Friday, July 13, 2012

Shorebirds & seabirds continue in the news

Southbound shorebirds and wandering seabirds continue to be in the news on the various information lines at the moment. I heard from Clay Sutton that Heislerville is really busy with shorebirds right now, with his latest counts including 3,000+ Semipalmated Sandpipers, 1,600+ Short-billed Dowitchers and 502 Lesser Yellowlegs - the latter count easily surpasses Clay's old fall record of 200! Eastern Willets seem already to have mostly shipped out from the backbays and tern numbers are gradually building down at Cape May Point, among them a Sandwich Tern and two Roseate Terns today, while Lesser Black-backed Gull numbers have so far peaked at 11 on South Cape May Beach. Two Wilson's Storm-petrels were feeding in the bay this morning and a Great Shearwater - presumably the same bird - was reported by Tom Reed, this time seen sitting just offshore from the state park.

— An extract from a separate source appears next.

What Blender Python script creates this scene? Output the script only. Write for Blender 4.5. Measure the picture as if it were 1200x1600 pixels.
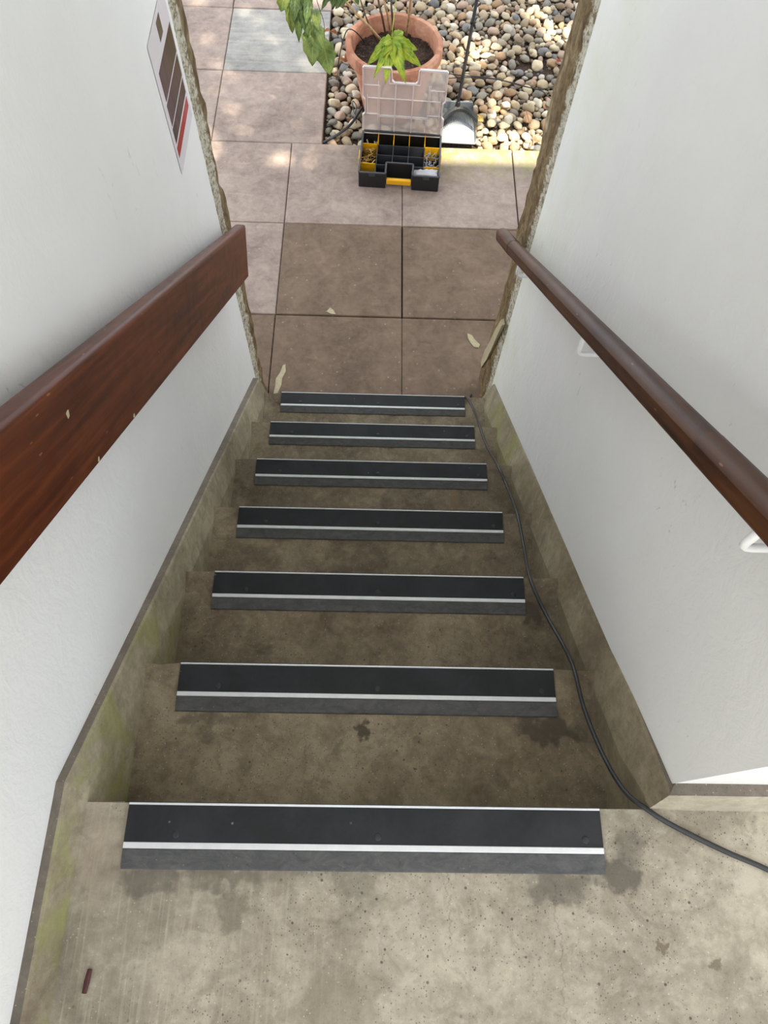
import bpy, bmesh, math, random
from mathutils import Vector, Matrix, noise, Quaternion
random.seed(7)
for o in list(bpy.data.objects): bpy.data.objects.remove(o)
S = bpy.context.scene
COL = S.collection

# ---------------------------------------------------------------- camera
CR = Vector((0.9995776364, 0.0115377566, 0.0266726257))
CU = Vector((-0.0216159275, 0.9086378788, 0.4170251274))
CF = Vector((0.0194242237, 0.4174255447, -0.9085035026))
CP = Vector((-0.0024525476, -0.0488143546, 1.2505540044))
FPX = 1112.24
cd = bpy.data.cameras.new('camera'); cam = bpy.data.objects.new('camera', cd); COL.objects.link(cam)
cd.sensor_fit = 'HORIZONTAL'; cd.sensor_width = 36.0; cd.lens = FPX / 1200 * 36.0
cd.clip_start = 0.02; cd.clip_end = 100
M = Matrix.Identity(4)
for i in range(3):
    M[i][0] = CR[i]; M[i][1] = CU[i]; M[i][2] = -CF[i]; M[i][3] = CP[i]
cam.matrix_world = M
S.camera = cam

# ---------------------------------------------------------------- world, sun, exposure
w = bpy.data.worlds.new('sky'); S.world = w; w.use_nodes = True
wn = w.node_tree; wn.nodes.clear()
wo = wn.nodes.new('ShaderNodeOutputWorld'); wb = wn.nodes.new('ShaderNodeBackground')
wb.inputs[0].default_value = (0.88, 0.93, 1.0, 1); wb.inputs[1].default_value = 1.0
wn.links.new(wb.outputs[0], wo.inputs[0])
SUN_DIR = Vector((-0.30, 0.52, -1.35)).normalized()      # way the sunlight travels
sl = bpy.data.lights.new('sun', 'SUN'); sl.energy = 6.0; sl.angle = math.radians(1.2); sl.color = (1.0, 0.93, 0.74)
so = bpy.data.objects.new('sun', sl); COL.objects.link(so)
so.rotation_euler = SUN_DIR.to_track_quat('-Z', 'Y').to_euler()
S.view_settings.view_transform = 'Standard'; S.view_settings.look = 'None'
S.view_settings.gamma = 1; S.view_settings.use_curve_mapping = False
S.view_settings.exposure = 1.28
CANOPY = 8500

# ---------------------------------------------------------------- measures
G = 0.27211; H = 0.20719; GZ = -1.4400        # going, rise, paving level
NS = 7

# ---------------------------------------------------------------- node helper
def lin(c):
    return tuple([(v/255/12.92 if v/255 <= .04045 else ((v/255+.055)/1.055)**2.4) for v in c]) + (1,)
class N:
    def __init__(s, name):
        s.m = bpy.data.materials.new(name); s.m.use_nodes = True; s.t = s.m.node_tree; s.t.nodes.clear()
        s.out = s.n('ShaderNodeOutputMaterial'); s.b = s.n('ShaderNodeBsdfPrincipled')
        s.l(s.b.outputs[0], s.out.inputs[0])
    def n(s, k): return s.t.nodes.new(k)
    def l(s, a, b): s.t.links.new(a, b)
    def put(s, sock, v):
        if isinstance(v, bpy.types.NodeSocket): s.l(v, sock)
        else: sock.default_value = v
    def pos(s): return s.n('ShaderNodeNewGeometry').outputs['Position']
    def obj(s): return s.n('ShaderNodeTexCoord').outputs['Object']
    def uv(s): return s.n('ShaderNodeTexCoord').outputs['UV']
    def rand(s): return s.n('ShaderNodeObjectInfo').outputs['Random']
    def scale(s, v, sc, rot=(0,0,0), loc=(0,0,0)):
        m = s.n('ShaderNodeMapping'); s.l(v, m.inputs[0]); m.inputs['Scale'].default_value = sc
        m.inputs['Rotation'].default_value = rot; m.inputs['Location'].default_value = loc
        return m.outputs[0]
    def noise(s, v, sc, det=4, rough=.55, dist=0):
        x = s.n('ShaderNodeTexNoise'); s.l(v, x.inputs['Vector']); x.inputs['Scale'].default_value = sc
        x.inputs['Detail'].default_value = det; x.inputs['Roughness'].default_value = rough; x.inputs['Distortion'].default_value = dist
        return x.outputs['Fac']
    def noisec(s, v, sc, det=3):
        x = s.n('ShaderNodeTexNoise'); s.l(v, x.inputs['Vector']); x.inputs['Scale'].default_value = sc; x.inputs['Detail'].default_value = det
        return x.outputs['Color']
    def vor(s, v, sc, feat='F1', out='Distance', rnd=1):
        x = s.n('ShaderNodeTexVoronoi'); x.feature = feat; s.l(v, x.inputs['Vector']); x.inputs['Scale'].default_value = sc
        x.inputs['Randomness'].default_value = rnd
        return x.outputs[out]
    def ramp(s, f, stops, interp='LINEAR'):
        r = s.n('ShaderNodeValToRGB'); s.l(f, r.inputs[0]); r.color_ramp.interpolation = interp
        e = r.color_ramp.elements
        while len(e) < len(stops): e.new(0.5)
        for i, (p, c) in enumerate(stops):
            e[i].position = p; e[i].color = c if len(c) == 4 else tuple(c)+(1,)
        return r.outputs[0]
    def step(s, f, a, b):
        r = s.n('ShaderNodeMapRange'); s.l(f, r.inputs[0]); r.inputs[1].default_value = a; r.inputs[2].default_value = b
        r.interpolation_type = 'SMOOTHSTEP'
        return r.outputs[0]
    def mix(s, f, a, b, mode='MIX'):
        x = s.n('ShaderNodeMix'); x.data_type = 'RGBA'; x.blend_type = mode
        s.put(x.inputs[0], f); s.put(x.inputs[6], a); s.put(x.inputs[7], b)
        return x.outputs[2]
    def math(s, op, a, b=0.0, c=None):
        x = s.n('ShaderNodeMath'); x.operation = op; s.put(x.inputs[0], a); s.put(x.inputs[1], b)
        if c is not None: s.put(x.inputs[2], c)
        return x.outputs[0]
    def vadd(s, a, b, op='ADD'):
        x = s.n('ShaderNodeVectorMath'); x.operation = op; s.put(x.inputs[0], a); s.put(x.inputs[1], b)
        return x.outputs[0]
    def vscale(s, a, k):
        x = s.n('ShaderNodeVectorMath'); x.operation = 'SCALE'; s.put(x.inputs[0], a); x.inputs[3].default_value = k
        return x.outputs[0]
    def xyz(s, v):
        x = s.n('ShaderNodeSeparateXYZ'); s.l(v, x.inputs[0]); return x.outputs
    def bump(s, f, strength, dist=.002):
        b = s.n('ShaderNodeBump'); s.l(f, b.inputs['Height']); b.inputs['Strength'].default_value = strength; b.inputs['Distance'].default_value = dist
        s.l(b.outputs[0], s.b.inputs['Normal']); return b
    def spot(s, v, c, r, wob=.5, sharp=.35, sq=(1,1,1)):
        """soft-edged irregular patch around point c"""
        n = s.vscale(s.vadd(s.noisec(v, 1.4/max(r, .01), 8), (-.5,-.5,-.5)), wob*r*4.2)
        d = s.vadd(s.vadd(v, n), tuple(-k for k in c))
        d = s.vadd(d, sq, 'MULTIPLY')
        x = s.n('ShaderNodeVectorMath'); x.operation = 'LENGTH'; s.l(d, x.inputs[0])
        return s.step(x.outputs['Value'], r, r*(1-sharp*1.5))
    def col(s, c, rough=.6, metal=0, spec=None):
        s.put(s.b.inputs['Base Color'], c); s.put(s.b.inputs['Roughness'], rough); s.b.inputs['Metallic'].default_value = metal
        if spec is not None: s.b.inputs['Specular IOR Level'].default_value = spec
        return s

def simple(name, c, rough=.5, metal=0, var=.12, sc=40, bump=0):
    a = N(name); p = a.obj(); n = a.noise(p, sc, 4)
    cc = lin(c); d = tuple(k*(1-var) for k in cc[:3])+(1,); e = tuple(min(1, k*(1+var)) for k in cc[:3])+(1,)
    a.col(a.ramp(n, [(.3, d), (.7, e)]), rough, metal)
    if bump: a.bump(n, bump)
    return a.m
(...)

A run through our Field Trip Reports should give you a good insight into the shorebirds and other waterbirds that are steadily increasing around wetlands at the point; perhaps most surprising is the appearance of a second American Coot. Solitary Sandpiper and Little Blue Heron are sure signs of fall advancing, as are the little groups of Sanderling that are starting to show up on the tideline now.

Sandwich Tern at Cape May Point this week [photo by Karl Lukens].

Songbird migration is not hugely in evidence as yet, but small numbers of Bobolinks are certainly making their presence known overhead during several of our recent weekly walks and Karen Johnson tells me that numbers of Ruby-throated Hummingbirds are starting to build up at her feeders up in the north end of the county.